** Source data **
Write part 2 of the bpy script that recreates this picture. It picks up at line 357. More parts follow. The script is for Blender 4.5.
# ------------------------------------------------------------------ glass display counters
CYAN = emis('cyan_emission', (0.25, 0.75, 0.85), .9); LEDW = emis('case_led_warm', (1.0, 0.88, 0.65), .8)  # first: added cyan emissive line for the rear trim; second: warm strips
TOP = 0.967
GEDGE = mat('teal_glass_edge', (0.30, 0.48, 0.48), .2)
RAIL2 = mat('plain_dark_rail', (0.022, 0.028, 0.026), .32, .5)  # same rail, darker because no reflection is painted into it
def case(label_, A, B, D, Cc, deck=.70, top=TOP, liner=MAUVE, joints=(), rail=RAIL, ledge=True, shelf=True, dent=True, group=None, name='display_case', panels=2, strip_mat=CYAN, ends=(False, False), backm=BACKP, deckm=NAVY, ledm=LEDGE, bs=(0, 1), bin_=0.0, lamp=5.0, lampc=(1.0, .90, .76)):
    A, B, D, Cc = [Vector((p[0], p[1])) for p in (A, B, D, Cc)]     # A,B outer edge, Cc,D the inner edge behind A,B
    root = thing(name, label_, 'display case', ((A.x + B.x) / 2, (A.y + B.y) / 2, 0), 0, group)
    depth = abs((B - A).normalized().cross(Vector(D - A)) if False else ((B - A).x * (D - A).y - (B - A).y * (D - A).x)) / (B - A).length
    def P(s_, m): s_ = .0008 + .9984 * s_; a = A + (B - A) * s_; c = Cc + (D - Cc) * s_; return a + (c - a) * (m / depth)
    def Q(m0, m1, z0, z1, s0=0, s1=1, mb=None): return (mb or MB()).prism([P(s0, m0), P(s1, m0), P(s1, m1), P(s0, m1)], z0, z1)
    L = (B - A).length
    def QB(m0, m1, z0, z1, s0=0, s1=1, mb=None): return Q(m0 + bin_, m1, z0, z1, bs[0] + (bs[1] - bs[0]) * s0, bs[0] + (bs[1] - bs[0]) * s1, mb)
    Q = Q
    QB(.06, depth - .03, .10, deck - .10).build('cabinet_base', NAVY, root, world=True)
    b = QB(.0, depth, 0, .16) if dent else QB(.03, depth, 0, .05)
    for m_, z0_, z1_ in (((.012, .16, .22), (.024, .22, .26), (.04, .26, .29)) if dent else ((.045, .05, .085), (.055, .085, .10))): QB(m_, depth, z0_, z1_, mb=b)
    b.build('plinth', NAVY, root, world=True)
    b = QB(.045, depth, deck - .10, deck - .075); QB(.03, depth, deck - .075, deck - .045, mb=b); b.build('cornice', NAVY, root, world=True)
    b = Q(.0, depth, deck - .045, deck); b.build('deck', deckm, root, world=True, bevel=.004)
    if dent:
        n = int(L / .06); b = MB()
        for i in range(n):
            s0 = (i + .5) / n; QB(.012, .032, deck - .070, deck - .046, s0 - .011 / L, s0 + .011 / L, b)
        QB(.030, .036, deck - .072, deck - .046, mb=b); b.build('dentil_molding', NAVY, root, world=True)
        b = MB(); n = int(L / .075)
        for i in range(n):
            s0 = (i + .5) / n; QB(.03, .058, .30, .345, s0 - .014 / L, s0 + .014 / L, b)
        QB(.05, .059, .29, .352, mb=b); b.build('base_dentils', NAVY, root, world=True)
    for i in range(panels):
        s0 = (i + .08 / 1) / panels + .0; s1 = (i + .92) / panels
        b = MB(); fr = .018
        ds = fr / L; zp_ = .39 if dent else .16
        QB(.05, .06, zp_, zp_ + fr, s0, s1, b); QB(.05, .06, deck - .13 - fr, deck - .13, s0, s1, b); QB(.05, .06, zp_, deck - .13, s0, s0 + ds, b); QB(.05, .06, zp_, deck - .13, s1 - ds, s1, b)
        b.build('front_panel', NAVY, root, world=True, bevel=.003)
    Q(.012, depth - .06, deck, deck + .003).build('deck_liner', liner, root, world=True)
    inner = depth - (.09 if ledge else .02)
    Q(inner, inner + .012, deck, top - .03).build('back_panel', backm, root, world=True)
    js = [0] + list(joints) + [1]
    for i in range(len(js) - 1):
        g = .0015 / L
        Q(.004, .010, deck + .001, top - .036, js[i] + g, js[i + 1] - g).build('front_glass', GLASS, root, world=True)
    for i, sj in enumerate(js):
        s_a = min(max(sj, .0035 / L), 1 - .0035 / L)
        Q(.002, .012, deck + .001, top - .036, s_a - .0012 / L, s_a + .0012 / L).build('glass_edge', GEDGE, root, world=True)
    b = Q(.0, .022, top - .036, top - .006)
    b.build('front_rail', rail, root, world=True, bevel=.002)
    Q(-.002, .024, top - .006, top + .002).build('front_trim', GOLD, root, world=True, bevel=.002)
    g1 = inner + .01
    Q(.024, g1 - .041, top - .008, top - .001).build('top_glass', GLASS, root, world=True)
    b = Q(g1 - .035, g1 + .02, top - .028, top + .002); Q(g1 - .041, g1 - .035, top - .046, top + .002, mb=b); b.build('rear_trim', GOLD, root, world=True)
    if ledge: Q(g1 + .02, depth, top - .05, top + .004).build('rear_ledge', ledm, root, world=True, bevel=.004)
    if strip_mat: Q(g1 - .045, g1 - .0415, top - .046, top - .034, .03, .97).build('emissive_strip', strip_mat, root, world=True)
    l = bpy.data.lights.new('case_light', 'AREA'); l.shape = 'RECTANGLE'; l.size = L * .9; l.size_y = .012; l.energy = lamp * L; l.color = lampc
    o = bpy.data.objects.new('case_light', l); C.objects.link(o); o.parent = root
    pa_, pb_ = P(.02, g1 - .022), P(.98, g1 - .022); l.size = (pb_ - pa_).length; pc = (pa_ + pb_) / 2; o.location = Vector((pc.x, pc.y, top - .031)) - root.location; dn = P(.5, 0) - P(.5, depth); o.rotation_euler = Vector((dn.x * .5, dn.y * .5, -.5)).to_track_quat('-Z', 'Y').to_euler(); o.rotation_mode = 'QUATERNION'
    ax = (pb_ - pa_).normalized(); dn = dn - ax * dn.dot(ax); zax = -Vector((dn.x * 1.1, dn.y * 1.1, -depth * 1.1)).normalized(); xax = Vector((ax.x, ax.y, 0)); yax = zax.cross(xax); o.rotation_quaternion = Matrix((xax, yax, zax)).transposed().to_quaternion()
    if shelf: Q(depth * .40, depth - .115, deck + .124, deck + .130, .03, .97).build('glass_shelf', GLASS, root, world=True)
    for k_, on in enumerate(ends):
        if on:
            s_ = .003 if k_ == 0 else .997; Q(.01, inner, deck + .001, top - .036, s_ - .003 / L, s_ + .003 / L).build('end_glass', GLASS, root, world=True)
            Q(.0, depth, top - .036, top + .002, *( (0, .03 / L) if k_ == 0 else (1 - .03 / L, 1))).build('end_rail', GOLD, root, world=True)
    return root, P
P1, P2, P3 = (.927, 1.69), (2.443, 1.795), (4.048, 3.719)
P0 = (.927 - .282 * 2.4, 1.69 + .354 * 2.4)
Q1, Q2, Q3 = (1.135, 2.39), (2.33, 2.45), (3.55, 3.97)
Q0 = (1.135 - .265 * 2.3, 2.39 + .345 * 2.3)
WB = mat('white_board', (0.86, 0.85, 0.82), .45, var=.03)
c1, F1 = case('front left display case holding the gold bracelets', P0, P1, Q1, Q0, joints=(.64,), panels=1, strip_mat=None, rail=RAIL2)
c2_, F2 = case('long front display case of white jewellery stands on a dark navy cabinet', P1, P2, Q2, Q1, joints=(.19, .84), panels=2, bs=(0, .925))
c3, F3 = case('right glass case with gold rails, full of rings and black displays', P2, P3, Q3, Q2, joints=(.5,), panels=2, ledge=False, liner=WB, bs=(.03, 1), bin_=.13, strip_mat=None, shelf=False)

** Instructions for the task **
Extract all of the data above and output it character for character.

** Finished answer **
Write part 2 of the bpy script that recreates this picture. It picks up at line 357. More parts follow. The script is for Blender 4.5.
# ------------------------------------------------------------------ glass display counters
CYAN = emis('cyan_emission', (0.25, 0.75, 0.85), .9); LEDW = emis('case_led_warm', (1.0, 0.88, 0.65), .8)  # first: added cyan emissive line for the rear trim; second: warm strips
TOP = 0.967
GEDGE = mat('teal_glass_edge', (0.30, 0.48, 0.48), .2)
RAIL2 = mat('plain_dark_rail', (0.022, 0.028, 0.026), .32, .5)  # same rail, darker because no reflection is painted into it
def case(label_, A, B, D, Cc, deck=.70, top=TOP, liner=MAUVE, joints=(), rail=RAIL, ledge=True, shelf=True, dent=True, group=None, name='display_case', panels=2, strip_mat=CYAN, ends=(False, False), backm=BACKP, deckm=NAVY, ledm=LEDGE, bs=(0, 1), bin_=0.0, lamp=5.0, lampc=(1.0, .90, .76)):
    A, B, D, Cc = [Vector((p[0], p[1])) for p in (A, B, D, Cc)]     # A,B outer edge, Cc,D the inner edge behind A,B
    root = thing(name, label_, 'display case', ((A.x + B.x) / 2, (A.y + B.y) / 2, 0), 0, group)
    depth = abs((B - A).normalized().cross(Vector(D - A)) if False else ((B - A).x * (D - A).y - (B - A).y * (D - A).x)) / (B - A).length
    def P(s_, m): s_ = .0008 + .9984 * s_; a = A + (B - A) * s_; c = Cc + (D - Cc) * s_; return a + (c - a) * (m / depth)
    def Q(m0, m1, z0, z1, s0=0, s1=1, mb=None): return (mb or MB()).prism([P(s0, m0), P(s1, m0), P(s1, m1), P(s0, m1)], z0, z1)
    L = (B - A).length
    def QB(m0, m1, z0, z1, s0=0, s1=1, mb=None): return Q(m0 + bin_, m1, z0, z1, bs[0] + (bs[1] - bs[0]) * s0, bs[0] + (bs[1] - bs[0]) * s1, mb)
    Q = Q
    QB(.06, depth - .03, .10, deck - .10).build('cabinet_base', NAVY, root, world=True)
    b = QB(.0, depth, 0, .16) if dent else QB(.03, depth, 0, .05)
    for m_, z0_, z1_ in (((.012, .16, .22), (.024, .22, .26), (.04, .26, .29)) if dent else ((.045, .05, .085), (.055, .085, .10))): QB(m_, depth, z0_, z1_, mb=b)
    b.build('plinth', NAVY, root, world=True)
    b = QB(.045, depth, deck - .10, deck - .075); QB(.03, depth, deck - .075, deck - .045, mb=b); b.build('cornice', NAVY, root, world=True)
    b = Q(.0, depth, deck - .045, deck); b.build('deck', deckm, root, world=True, bevel=.004)
    if dent:
        n = int(L / .06); b = MB()
        for i in range(n):
            s0 = (i + .5) / n; QB(.012, .032, deck - .070, deck - .046, s0 - .011 / L, s0 + .011 / L, b)
        QB(.030, .036, deck - .072, deck - .046, mb=b); b.build('dentil_molding', NAVY, root, world=True)
        b = MB(); n = int(L / .075)
        for i in range(n):
            s0 = (i + .5) / n; QB(.03, .058, .30, .345, s0 - .014 / L, s0 + .014 / L, b)
        QB(.05, .059, .29, .352, mb=b); b.build('base_dentils', NAVY, root, world=True)
    for i in range(panels):
        s0 = (i + .08 / 1) / panels + .0; s1 = (i + .92) / panels
        b = MB(); fr = .018
        ds = fr / L; zp_ = .39 if dent else .16
        QB(.05, .06, zp_, zp_ + fr, s0, s1, b); QB(.05, .06, deck - .13 - fr, deck - .13, s0, s1, b); QB(.05, .06, zp_, deck - .13, s0, s0 + ds, b); QB(.05, .06, zp_, deck - .13, s1 - ds, s1, b)
        b.build('front_panel', NAVY, root, world=True, bevel=.003)
    Q(.012, depth - .06, deck, deck + .003).build('deck_liner', liner, root, world=True)
    inner = depth - (.09 if ledge else .02)
    Q(inner, inner + .012, deck, top - .03).build('back_panel', backm, root, world=True)
    js = [0] + list(joints) + [1]
    for i in range(len(js) - 1):
        g = .0015 / L
        Q(.004, .010, deck + .001, top - .036, js[i] + g, js[i + 1] - g).build('front_glass', GLASS, root, world=True)
    for i, sj in enumerate(js):
        s_a = min(max(sj, .0035 / L), 1 - .0035 / L)
        Q(.002, .012, deck + .001, top - .036, s_a - .0012 / L, s_a + .0012 / L).build('glass_edge', GEDGE, root, world=True)
    b = Q(.0, .022, top - .036, top - .006)
    b.build('front_rail', rail, root, world=True, bevel=.002)
    Q(-.002, .024, top - .006, top + .002).build('front_trim', GOLD, root, world=True, bevel=.002)
    g1 = inner + .01
    Q(.024, g1 - .041, top - .008, top - .001).build('top_glass', GLASS, root, world=True)
    b = Q(g1 - .035, g1 + .02, top - .028, top + .002); Q(g1 - .041, g1 - .035, top - .046, top + .002, mb=b); b.build('rear_trim', GOLD, root, world=True)
    if ledge: Q(g1 + .02, depth, top - .05, top + .004).build('rear_ledge', ledm, root, world=True, bevel=.004)
    if strip_mat: Q(g1 - .045, g1 - .0415, top - .046, top - .034, .03, .97).build('emissive_strip', strip_mat, root, world=True)
    l = bpy.data.lights.new('case_light', 'AREA'); l.shape = 'RECTANGLE'; l.size = L * .9; l.size_y = .012; l.energy = lamp * L; l.color = lampc
    o = bpy.data.objects.new('case_light', l); C.objects.link(o); o.parent = root
    pa_, pb_ = P(.02, g1 - .022), P(.98, g1 - .022); l.size = (pb_ - pa_).length; pc = (pa_ + pb_) / 2; o.location = Vector((pc.x, pc.y, top - .031)) - root.location; dn = P(.5, 0) - P(.5, depth); o.rotation_euler = Vector((dn.x * .5, dn.y * .5, -.5)).to_track_quat('-Z', 'Y').to_euler(); o.rotation_mode = 'QUATERNION'
    ax = (pb_ - pa_).normalized(); dn = dn - ax * dn.dot(ax); zax = -Vector((dn.x * 1.1, dn.y * 1.1, -depth * 1.1)).normalized(); xax = Vector((ax.x, ax.y, 0)); yax = zax.cross(xax); o.rotation_quaternion = Matrix((xax, yax, zax)).transposed().to_quaternion()
    if shelf: Q(depth * .40, depth - .115, deck + .124, deck + .130, .03, .97).build('glass_shelf', GLASS, root, world=True)
    for k_, on in enumerate(ends):
        if on:
            s_ = .003 if k_ == 0 else .997; Q(.01, inner, deck + .001, top - .036, s_ - .003 / L, s_ + .003 / L).build('end_glass', GLASS, root, world=True)
            Q(.0, depth, top - .036, top + .002, *( (0, .03 / L) if k_ == 0 else (1 - .03 / L, 1))).build('end_rail', GOLD, root, world=True)
    return root, P
P1, P2, P3 = (.927, 1.69), (2.443, 1.795), (4.048, 3.719)
P0 = (.927 - .282 * 2.4, 1.69 + .354 * 2.4)
Q1, Q2, Q3 = (1.135, 2.39), (2.33, 2.45), (3.55, 3.97)
Q0 = (1.135 - .265 * 2.3, 2.39 + .345 * 2.3)
WB = mat('white_board', (0.86, 0.85, 0.82), .45, var=.03)
c1, F1 = case('front left display case holding the gold bracelets', P0, P1, Q1, Q0, joints=(.64,), panels=1, strip_mat=None, rail=RAIL2)
c2_, F2 = case('long front display case of white jewellery stands on a dark navy cabinet', P1, P2, Q2, Q1, joints=(.19, .84), panels=2, bs=(0, .925))
c3, F3 = case('right glass case with gold rails, full of rings and black displays', P2, P3, Q3, Q2, joints=(.5,), panels=2, ledge=False, liner=WB, bs=(.03, 1), bin_=.13, strip_mat=None, shelf=False)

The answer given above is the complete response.